§ WHAT THE EXERCISE ASKS
Word for word, restate the lines from the start of the data below through the line containing "mb.build('stars', M['fw'], ca)".

= = =

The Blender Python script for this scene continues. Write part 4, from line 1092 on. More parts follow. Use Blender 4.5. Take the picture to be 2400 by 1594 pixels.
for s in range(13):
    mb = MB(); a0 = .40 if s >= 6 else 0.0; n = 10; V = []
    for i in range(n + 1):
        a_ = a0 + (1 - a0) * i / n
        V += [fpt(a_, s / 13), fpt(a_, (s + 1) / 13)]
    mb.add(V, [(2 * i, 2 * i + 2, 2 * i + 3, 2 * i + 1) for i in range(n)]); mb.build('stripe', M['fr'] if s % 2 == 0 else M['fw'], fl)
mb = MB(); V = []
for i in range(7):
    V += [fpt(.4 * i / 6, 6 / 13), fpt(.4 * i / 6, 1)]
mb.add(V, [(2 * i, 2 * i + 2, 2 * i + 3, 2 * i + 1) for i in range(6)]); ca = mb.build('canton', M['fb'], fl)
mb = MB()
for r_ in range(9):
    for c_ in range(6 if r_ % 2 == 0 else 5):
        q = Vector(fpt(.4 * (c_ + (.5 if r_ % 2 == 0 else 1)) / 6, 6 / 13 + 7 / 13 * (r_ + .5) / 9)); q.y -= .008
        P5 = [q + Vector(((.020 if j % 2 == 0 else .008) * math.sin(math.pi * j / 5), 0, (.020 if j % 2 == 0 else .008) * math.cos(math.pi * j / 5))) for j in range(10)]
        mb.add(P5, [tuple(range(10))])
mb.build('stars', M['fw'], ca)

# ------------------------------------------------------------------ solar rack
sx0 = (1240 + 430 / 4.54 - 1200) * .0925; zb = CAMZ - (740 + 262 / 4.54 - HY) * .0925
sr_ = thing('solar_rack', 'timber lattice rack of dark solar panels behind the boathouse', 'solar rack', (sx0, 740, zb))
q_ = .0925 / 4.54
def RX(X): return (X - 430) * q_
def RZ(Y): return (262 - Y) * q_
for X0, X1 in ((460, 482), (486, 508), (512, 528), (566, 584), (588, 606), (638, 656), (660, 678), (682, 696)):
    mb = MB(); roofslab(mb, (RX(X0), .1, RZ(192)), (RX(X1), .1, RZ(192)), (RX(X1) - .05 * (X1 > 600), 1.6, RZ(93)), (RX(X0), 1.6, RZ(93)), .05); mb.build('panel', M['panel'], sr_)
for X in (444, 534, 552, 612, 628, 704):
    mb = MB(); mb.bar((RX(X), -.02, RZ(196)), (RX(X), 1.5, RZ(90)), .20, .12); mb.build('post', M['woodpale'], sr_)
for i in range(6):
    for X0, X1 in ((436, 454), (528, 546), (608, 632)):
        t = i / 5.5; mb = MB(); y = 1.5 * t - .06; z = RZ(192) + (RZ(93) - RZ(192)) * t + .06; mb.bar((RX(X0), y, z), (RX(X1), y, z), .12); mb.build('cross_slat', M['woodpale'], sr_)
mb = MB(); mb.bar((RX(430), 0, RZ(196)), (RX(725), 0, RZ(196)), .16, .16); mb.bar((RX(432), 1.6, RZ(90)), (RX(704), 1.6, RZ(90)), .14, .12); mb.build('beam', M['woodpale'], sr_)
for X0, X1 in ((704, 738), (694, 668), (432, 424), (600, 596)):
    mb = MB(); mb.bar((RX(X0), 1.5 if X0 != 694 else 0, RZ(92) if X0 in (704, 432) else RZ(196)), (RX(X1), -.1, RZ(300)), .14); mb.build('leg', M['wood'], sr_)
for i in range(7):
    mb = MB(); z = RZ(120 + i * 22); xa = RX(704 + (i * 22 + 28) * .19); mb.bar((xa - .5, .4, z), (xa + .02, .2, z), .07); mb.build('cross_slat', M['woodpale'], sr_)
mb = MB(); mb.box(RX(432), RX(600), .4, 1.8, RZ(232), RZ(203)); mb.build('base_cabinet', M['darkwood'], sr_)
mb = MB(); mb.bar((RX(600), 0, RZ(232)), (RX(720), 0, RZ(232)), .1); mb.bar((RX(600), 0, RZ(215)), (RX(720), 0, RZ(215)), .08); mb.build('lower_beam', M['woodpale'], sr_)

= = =

§ ANSWER TO THIS EXERCISE
The Blender Python script for this scene continues. Write part 4, from line 1092 on. More parts follow. Use Blender 4.5. Take the picture to be 2400 by 1594 pixels.
for s in range(13):
    mb = MB(); a0 = .40 if s >= 6 else 0.0; n = 10; V = []
    for i in range(n + 1):
        a_ = a0 + (1 - a0) * i / n
        V += [fpt(a_, s / 13), fpt(a_, (s + 1) / 13)]
    mb.add(V, [(2 * i, 2 * i + 2, 2 * i + 3, 2 * i + 1) for i in range(n)]); mb.build('stripe', M['fr'] if s % 2 == 0 else M['fw'], fl)
mb = MB(); V = []
for i in range(7):
    V += [fpt(.4 * i / 6, 6 / 13), fpt(.4 * i / 6, 1)]
mb.add(V, [(2 * i, 2 * i + 2, 2 * i + 3, 2 * i + 1) for i in range(6)]); ca = mb.build('canton', M['fb'], fl)
mb = MB()
for r_ in range(9):
    for c_ in range(6 if r_ % 2 == 0 else 5):
        q = Vector(fpt(.4 * (c_ + (.5 if r_ % 2 == 0 else 1)) / 6, 6 / 13 + 7 / 13 * (r_ + .5) / 9)); q.y -= .008
        P5 = [q + Vector(((.020 if j % 2 == 0 else .008) * math.sin(math.pi * j / 5), 0, (.020 if j % 2 == 0 else .008) * math.cos(math.pi * j / 5))) for j in range(10)]
        mb.add(P5, [tuple(range(10))])
mb.build('stars', M['fw'], ca)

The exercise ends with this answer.